Considerada a “mãe” do atual Plano, a professora da Fundação Getúlio Vargas Aspásia Camargo defende que o processo de revisão seja encurtado e que a futura versão do Plano Diretor seja efetivamente colocada em vigor, com as devidas atualizações.
“Eu acho que nós temos que ser mais pragmáticos. Que o prefeito faça um plano executivo, com os grandes projetos transformadores de Búzios e encaixe o Plano Diretor dentro desses projetos. Não perca mais tempo de fazer recomendações, diretrizes, planos de ação, porque isso tudo é inútil. O Brasil já está exausto de tanta recomendação, de tanta coisa inútil que depois é abandonada, enquanto a caravana passa e nós perdemos as oportunidades”, opina, demostrando certo desencanto em relação à classe política colocar os planos e suas leis complementares em prática.
Do alto de sua experiência como gestora pública; de parlamentar e de presidenta da Comissão do Plano Diretor na Câmara do Rio entre 2008 e 2010, Aspásia ressaltou que o potencial turístico de primeira classe do município foi desperdiçado nos últimos 16 anos.
“Nossa recomendação era de um Turismo náutico, para poder atrair esse grandes barcos e esses projetos que dão dinheiro ao município, ao estado do Rio de Janeiro e ao Brasil. Para atrair isso você precisa ter uma cidade com serviços avançados, telefônicos, tecnológicos. Hoje nada se faz sem uma tecnologia de ponta e sobretudo um governo que não se meta naquilo que não precisa se meter, em negócios ou coisas assim. Ele tem que dar as diretrizes urbanas, tem que determinar as grandes linhas que são problemáticas. Porque essas diretrizes, esses planos de ação nós já fizemos, estão ditas e reditas. Basta dar um ok e dizer que fica tudo como está. O que tem que mudar no Plano, só a parte executiva. Fazer um pacote executivo. Cadê o Museu de Búzios, que nós pedimos para acontecer?”, indaga citando Paraty como bom exemplo de impulso econômico com o Turismo.
O presidente do núcleo buziano do Instituto dos Arquitetos do Brasil (IAB), Pedro Campolina, admitiu que o tema é bastante discutido internamente entre a categoria, mas que a entidade ainda não foi convidada pelo governo municipal a participar de qualquer discussão.
Campolina afirma que faltam dados para compreender o processo de crescimento da cidade e também o que não foi concretizado desde 2006. O profissional acredita que um dos principais temas a serem avaliados é a ocupação informal, de que forma isso ocorre, e a busca por ferramentas para controle, melhoria da qualidade dos bairros, com a criação de uma cidade melhor planejada.

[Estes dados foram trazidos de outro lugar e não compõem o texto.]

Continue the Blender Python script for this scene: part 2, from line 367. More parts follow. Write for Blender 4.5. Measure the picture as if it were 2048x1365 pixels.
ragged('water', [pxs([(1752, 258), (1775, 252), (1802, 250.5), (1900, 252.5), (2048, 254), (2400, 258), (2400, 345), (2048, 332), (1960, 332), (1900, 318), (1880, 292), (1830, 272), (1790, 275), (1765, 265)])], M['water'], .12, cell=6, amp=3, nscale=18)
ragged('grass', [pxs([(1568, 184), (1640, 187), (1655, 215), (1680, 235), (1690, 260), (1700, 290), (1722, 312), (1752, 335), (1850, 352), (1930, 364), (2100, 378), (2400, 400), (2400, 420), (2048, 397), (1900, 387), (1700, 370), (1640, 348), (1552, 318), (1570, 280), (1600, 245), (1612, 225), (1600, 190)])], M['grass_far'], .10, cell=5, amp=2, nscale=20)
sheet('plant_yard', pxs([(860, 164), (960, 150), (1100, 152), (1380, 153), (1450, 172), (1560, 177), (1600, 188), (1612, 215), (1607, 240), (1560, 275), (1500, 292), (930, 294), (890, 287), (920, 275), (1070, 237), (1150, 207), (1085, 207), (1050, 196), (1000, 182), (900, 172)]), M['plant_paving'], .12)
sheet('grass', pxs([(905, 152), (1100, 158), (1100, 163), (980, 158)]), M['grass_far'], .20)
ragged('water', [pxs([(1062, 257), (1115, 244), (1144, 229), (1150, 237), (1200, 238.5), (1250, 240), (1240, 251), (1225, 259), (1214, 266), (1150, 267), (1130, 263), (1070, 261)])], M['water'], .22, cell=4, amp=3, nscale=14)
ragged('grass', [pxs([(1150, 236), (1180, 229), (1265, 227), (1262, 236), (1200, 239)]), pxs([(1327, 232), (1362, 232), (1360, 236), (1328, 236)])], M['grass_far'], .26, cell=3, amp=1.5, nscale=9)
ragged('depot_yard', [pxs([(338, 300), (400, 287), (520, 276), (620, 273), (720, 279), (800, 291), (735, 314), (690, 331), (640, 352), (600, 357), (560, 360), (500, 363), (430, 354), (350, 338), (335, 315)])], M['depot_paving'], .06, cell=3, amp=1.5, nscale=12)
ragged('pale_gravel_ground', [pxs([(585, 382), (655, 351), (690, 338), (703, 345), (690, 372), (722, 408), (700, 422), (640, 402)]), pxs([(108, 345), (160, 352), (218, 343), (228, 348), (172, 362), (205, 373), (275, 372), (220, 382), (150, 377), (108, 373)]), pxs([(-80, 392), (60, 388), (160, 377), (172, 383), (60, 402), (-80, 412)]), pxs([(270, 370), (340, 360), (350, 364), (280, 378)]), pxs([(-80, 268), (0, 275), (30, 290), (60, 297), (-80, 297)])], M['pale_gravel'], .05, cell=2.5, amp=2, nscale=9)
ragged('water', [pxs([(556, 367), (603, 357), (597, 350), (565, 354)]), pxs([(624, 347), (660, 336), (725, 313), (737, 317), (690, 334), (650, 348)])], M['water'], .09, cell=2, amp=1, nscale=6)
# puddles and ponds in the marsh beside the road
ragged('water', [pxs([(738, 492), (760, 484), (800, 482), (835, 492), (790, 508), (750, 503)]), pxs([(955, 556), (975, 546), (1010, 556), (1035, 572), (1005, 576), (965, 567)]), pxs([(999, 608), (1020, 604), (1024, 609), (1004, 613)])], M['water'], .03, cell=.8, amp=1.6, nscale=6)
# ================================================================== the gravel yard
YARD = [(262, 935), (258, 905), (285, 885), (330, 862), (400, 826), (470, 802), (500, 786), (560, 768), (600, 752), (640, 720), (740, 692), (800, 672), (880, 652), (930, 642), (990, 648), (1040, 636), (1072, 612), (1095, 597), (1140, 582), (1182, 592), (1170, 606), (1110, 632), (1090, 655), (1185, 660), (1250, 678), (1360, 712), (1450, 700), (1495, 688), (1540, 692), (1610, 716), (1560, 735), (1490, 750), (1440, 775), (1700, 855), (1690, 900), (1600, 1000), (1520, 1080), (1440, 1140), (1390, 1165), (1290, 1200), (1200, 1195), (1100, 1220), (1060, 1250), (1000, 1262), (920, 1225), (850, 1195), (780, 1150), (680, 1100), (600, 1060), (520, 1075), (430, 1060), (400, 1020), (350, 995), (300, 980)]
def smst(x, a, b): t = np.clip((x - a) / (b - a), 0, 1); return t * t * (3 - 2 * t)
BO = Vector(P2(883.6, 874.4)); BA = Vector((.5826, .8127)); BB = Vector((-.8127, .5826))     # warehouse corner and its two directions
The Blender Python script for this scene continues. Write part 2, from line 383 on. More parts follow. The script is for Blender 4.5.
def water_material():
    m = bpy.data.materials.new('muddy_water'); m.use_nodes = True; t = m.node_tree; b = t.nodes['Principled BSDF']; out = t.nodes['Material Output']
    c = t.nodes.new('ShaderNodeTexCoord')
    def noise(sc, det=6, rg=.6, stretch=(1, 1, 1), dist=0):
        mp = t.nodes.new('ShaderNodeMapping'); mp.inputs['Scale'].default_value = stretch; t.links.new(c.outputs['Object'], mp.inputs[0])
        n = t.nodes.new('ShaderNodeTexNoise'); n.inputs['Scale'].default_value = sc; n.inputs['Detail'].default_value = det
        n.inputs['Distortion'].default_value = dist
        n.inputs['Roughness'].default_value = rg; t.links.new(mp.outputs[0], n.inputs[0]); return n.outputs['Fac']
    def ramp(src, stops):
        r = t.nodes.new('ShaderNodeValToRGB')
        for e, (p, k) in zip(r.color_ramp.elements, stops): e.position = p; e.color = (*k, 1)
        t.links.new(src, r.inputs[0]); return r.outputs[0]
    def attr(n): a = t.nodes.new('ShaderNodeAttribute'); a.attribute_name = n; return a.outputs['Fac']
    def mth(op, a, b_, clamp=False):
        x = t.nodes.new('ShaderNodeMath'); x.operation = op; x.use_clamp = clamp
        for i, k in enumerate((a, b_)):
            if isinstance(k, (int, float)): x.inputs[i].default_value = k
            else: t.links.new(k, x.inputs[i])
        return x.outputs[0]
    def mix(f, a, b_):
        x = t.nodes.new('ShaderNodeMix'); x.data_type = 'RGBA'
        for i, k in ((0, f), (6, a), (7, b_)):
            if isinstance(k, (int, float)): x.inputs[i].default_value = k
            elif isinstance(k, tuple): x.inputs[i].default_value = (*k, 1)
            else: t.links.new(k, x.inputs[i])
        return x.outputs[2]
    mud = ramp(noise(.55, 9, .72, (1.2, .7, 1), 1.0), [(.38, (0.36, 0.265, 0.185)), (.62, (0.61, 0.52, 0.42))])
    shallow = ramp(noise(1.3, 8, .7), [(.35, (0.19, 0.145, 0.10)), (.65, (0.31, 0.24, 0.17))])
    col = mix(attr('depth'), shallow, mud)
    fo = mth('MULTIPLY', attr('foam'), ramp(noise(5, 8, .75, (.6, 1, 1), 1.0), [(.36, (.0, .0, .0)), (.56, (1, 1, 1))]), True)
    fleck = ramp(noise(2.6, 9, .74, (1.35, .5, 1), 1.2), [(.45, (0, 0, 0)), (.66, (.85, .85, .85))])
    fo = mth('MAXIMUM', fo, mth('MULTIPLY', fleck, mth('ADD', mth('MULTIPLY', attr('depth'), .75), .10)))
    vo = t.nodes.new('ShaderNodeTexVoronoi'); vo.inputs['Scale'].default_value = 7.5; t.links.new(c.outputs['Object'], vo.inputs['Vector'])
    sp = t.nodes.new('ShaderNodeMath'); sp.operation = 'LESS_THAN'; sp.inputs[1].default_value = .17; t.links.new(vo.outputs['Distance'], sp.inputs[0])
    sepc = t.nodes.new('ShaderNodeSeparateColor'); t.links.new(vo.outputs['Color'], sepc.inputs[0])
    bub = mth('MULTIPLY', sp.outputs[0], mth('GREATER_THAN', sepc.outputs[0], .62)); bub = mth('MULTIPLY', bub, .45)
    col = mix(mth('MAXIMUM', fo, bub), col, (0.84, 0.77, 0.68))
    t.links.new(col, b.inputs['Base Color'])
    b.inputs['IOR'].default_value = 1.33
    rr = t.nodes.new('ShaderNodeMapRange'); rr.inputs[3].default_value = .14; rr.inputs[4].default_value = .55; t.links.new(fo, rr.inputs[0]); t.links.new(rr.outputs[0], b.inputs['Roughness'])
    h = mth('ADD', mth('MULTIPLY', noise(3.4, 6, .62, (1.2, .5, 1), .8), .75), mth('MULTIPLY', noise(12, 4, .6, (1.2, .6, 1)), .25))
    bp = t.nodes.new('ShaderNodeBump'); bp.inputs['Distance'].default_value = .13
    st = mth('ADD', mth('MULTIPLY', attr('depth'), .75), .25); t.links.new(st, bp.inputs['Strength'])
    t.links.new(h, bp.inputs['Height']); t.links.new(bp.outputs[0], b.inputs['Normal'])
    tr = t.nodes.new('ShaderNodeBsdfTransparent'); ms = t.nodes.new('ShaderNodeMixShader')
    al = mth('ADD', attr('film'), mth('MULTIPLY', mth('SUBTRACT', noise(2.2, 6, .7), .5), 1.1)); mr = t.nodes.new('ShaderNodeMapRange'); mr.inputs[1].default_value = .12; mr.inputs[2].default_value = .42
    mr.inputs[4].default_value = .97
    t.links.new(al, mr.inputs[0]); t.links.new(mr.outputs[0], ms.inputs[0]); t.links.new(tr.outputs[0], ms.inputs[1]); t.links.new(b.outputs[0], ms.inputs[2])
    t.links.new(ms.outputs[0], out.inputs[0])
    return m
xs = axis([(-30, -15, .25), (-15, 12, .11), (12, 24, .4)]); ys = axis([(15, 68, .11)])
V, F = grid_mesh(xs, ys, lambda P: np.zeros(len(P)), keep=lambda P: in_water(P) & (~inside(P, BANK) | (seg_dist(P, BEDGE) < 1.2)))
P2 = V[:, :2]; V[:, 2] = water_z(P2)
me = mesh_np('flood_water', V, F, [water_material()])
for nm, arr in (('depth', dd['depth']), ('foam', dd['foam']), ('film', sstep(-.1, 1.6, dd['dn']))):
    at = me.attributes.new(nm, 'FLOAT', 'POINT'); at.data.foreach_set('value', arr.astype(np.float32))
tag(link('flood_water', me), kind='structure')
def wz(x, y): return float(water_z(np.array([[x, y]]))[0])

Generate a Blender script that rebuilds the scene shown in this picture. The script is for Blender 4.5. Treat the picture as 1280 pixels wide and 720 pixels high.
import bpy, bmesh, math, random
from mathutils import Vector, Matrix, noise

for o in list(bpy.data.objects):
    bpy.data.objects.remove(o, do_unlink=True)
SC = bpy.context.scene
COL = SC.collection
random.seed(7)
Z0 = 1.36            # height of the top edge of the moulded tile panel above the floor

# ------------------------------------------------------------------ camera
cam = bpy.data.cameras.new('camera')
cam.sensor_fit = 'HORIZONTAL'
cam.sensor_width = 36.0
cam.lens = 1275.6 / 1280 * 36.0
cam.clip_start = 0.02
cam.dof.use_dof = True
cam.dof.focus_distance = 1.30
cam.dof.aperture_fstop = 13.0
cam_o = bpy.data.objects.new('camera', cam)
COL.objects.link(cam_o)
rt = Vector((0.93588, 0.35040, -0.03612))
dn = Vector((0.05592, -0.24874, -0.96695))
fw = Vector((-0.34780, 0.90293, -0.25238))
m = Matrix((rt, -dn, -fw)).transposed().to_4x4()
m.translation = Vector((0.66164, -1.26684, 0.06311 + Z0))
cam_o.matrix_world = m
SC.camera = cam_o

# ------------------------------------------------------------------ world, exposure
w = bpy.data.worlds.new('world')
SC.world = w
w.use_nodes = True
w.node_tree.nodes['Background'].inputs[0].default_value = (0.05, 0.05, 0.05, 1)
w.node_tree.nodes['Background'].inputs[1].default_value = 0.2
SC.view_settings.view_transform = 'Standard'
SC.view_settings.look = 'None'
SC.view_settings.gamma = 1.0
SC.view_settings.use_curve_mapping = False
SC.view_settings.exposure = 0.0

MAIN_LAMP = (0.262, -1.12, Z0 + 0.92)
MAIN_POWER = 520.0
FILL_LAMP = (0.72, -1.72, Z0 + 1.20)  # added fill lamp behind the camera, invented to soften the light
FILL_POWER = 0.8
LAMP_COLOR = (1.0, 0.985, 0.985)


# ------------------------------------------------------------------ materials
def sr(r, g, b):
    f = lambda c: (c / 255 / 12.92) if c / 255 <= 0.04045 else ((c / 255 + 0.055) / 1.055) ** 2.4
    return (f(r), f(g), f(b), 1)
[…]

O especialista espera que, mais adiante, a entidade seja convidada a contribuir com a atualização do Plano.
“Esse tema puxa junto a mobilidade, a acessibilidade, e o meio ambiente no sentido de que, na ocupação informal, nenhuma taxa de preservação é respeitada. No primeiro PD o IAB participou bastante. Espero que a gente possa contribuir com esse também.
Os arquitetos e urbanistas são um dos profissionais mais capacitados para articular as disciplinas que formam os Planos diretores”, destaca Campolina.
Também uma figura de relevância no processo que levou à criação do atual Plano, a arquiteta urbanista Marlene Ettrich acredita que, com o desenvolvimento do município, a revisão do trabalho de 16 anos atrás se faz necessária, mas destaca que se trata de uma ação complexa.
Ettrich, que por 30 anos integrou o quadro técnico da área do planejamento urbano da Prefeitura do Rio e também já atuou como consultora técnica nos Planos Diretores de Manaus (AM) e de Palmas (TO), explica que o PD é um instrumento norteador das políticas públicas e que é ele quem determina a escolha que o município faz quanto à definição do eixo central de seu desenvolvimento.
A especialista acredita que a revisão será um combinado entre o que precisa ser revisto e o que pode ser somente atualizado ou até mantido. Ela observa que o desenvolvimento da parte continental do município foi o que mais mudou em quase duas décadas, entretanto, muita coisa não foi colocada em prática.
“Faço aqui uma ressalva quanto aos instrumentos urbanísticos instituídos no Plano de 2006, que não vem sendo utilizados, ou melhor, só foram parcialmente utilizados, que podem dar conta da gestão desse desenvolvimento. E ainda: a própria Lei Orgânica do Município os menciona. Portanto incluo como sendo importante nessa revisão/ atualização, a avaliação do porquê que eles não estão sendo utilizados”, diz ela, que prossegue.
“Não foram esgotados os recursos que existem para a regulamentação das Áreas de Especial Interesse – Urbanístico, Ambiental e Social – já delimitadas no Plano Diretor de 2006 e para as quais também são definidas as diretrizes para sua regulamentação. Este instrumento é um importante recurso de gestão urbana e já estava inclusive previsto na Lei Orgânica Municipal. Ainda existem outros, mas considero este o principal. Menciono ainda a pendência quanto ao Código de Obras”, enumera.